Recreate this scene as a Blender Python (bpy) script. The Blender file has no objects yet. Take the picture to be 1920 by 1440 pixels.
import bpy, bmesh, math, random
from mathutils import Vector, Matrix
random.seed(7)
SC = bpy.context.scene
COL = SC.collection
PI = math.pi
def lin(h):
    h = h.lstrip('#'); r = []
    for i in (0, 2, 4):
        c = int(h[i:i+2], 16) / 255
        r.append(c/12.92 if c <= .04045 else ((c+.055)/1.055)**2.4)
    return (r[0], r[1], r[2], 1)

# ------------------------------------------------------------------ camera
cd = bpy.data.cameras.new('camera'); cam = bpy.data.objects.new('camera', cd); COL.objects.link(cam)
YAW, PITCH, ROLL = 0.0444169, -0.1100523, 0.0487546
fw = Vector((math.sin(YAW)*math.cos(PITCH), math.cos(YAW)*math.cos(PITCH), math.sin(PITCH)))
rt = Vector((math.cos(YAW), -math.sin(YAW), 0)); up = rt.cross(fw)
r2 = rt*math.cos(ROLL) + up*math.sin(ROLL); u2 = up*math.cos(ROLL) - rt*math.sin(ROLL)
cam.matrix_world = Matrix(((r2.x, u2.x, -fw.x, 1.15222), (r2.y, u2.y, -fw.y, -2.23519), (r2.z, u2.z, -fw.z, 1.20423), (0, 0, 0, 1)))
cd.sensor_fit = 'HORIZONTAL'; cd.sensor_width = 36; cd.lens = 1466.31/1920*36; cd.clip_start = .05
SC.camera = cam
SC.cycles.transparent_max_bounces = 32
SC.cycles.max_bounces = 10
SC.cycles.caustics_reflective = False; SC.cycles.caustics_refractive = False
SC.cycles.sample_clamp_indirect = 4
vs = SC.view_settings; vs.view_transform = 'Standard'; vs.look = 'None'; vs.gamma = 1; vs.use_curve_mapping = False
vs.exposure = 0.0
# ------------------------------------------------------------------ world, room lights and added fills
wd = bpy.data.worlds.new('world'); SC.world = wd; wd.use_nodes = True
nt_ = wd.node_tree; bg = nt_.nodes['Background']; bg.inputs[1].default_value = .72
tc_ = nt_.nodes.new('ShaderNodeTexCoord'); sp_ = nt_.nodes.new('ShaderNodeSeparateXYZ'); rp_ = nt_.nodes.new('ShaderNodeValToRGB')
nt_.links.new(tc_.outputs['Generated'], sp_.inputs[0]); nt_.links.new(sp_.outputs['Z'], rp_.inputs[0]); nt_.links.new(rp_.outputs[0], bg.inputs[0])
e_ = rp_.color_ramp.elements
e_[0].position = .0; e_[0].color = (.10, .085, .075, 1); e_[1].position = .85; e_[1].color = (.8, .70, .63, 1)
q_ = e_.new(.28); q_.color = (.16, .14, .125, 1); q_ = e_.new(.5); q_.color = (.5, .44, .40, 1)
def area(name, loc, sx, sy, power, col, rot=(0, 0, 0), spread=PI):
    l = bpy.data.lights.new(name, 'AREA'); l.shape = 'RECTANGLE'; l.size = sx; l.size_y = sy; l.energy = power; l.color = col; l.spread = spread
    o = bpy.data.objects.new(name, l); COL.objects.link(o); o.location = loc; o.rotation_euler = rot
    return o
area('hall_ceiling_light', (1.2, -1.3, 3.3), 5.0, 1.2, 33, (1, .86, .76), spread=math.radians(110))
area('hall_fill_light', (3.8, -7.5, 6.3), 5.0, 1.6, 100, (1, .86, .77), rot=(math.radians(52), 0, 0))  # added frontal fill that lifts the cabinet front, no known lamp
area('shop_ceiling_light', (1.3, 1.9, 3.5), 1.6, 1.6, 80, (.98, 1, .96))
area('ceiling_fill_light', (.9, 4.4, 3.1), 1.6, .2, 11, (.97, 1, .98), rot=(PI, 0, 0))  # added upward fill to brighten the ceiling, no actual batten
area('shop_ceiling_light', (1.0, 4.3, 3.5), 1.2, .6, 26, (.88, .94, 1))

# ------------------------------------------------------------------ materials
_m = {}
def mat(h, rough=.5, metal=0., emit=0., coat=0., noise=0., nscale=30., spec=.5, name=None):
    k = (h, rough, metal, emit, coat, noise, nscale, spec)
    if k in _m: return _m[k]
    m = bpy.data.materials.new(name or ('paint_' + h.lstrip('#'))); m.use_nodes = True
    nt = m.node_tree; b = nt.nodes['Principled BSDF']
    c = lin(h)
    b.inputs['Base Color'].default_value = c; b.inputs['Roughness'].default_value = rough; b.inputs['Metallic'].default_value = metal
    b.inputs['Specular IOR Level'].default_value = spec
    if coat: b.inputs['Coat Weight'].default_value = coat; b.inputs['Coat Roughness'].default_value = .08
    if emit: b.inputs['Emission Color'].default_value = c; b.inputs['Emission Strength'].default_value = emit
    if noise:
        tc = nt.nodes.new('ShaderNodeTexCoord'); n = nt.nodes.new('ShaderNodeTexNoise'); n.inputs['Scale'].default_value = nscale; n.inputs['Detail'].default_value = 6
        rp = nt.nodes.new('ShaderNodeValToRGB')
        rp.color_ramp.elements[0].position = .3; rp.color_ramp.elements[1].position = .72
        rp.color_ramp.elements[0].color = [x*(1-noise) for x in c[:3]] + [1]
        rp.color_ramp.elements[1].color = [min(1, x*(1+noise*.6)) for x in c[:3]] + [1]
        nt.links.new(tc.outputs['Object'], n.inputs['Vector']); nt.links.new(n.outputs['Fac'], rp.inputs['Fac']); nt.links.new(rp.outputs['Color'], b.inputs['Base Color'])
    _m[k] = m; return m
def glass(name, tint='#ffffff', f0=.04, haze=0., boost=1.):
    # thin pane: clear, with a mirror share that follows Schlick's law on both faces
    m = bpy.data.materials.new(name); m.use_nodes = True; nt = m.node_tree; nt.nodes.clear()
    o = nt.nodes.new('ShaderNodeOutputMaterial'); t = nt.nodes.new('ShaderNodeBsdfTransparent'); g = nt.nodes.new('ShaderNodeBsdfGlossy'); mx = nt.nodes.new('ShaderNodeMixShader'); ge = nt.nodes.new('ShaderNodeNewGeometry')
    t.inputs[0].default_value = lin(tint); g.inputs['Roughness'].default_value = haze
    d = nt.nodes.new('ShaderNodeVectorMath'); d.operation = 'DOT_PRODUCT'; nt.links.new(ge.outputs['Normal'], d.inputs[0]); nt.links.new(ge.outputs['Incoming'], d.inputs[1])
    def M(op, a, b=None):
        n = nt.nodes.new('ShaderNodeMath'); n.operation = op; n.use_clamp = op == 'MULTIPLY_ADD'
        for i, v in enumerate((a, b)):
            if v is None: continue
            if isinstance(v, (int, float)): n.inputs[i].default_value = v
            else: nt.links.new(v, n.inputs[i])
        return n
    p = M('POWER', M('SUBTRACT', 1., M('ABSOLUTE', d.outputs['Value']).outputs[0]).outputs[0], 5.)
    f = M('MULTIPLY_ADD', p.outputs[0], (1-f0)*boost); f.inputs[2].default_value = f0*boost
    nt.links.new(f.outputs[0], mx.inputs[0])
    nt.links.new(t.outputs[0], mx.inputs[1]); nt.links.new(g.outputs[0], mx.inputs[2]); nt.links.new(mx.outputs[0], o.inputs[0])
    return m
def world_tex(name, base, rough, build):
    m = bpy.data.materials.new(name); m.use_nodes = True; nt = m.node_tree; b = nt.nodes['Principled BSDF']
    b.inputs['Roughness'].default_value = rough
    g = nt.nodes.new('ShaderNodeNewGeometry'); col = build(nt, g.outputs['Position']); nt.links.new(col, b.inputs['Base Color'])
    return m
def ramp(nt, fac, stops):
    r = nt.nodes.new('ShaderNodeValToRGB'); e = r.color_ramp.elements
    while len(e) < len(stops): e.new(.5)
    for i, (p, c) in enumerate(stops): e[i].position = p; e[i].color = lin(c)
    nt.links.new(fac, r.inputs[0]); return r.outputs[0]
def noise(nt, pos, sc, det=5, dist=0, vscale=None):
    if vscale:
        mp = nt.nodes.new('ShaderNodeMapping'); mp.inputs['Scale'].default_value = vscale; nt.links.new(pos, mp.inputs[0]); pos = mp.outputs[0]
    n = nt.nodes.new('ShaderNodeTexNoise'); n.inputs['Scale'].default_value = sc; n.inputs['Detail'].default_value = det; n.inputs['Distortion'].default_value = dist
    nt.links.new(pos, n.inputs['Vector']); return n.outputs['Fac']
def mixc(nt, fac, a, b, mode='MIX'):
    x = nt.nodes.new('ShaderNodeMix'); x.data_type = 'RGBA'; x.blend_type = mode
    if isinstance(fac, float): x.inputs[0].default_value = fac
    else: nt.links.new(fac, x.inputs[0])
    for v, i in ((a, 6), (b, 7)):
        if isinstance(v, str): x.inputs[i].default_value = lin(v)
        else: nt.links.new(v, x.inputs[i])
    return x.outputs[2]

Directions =
Return only the lines spanning from the first line of the material through the line with "return (r[0], r[1], r[2], 1)", copied exactly, both ends kept.

Written solution =
Recreate this scene as a Blender Python (bpy) script. The Blender file has no objects yet. Take the picture to be 1920 by 1440 pixels.
import bpy, bmesh, math, random
from mathutils import Vector, Matrix
random.seed(7)
SC = bpy.context.scene
COL = SC.collection
PI = math.pi
def lin(h):
    h = h.lstrip('#'); r = []
    for i in (0, 2, 4):
        c = int(h[i:i+2], 16) / 255
        r.append(c/12.92 if c <= .04045 else ((c+.055)/1.055)**2.4)
    return (r[0], r[1], r[2], 1)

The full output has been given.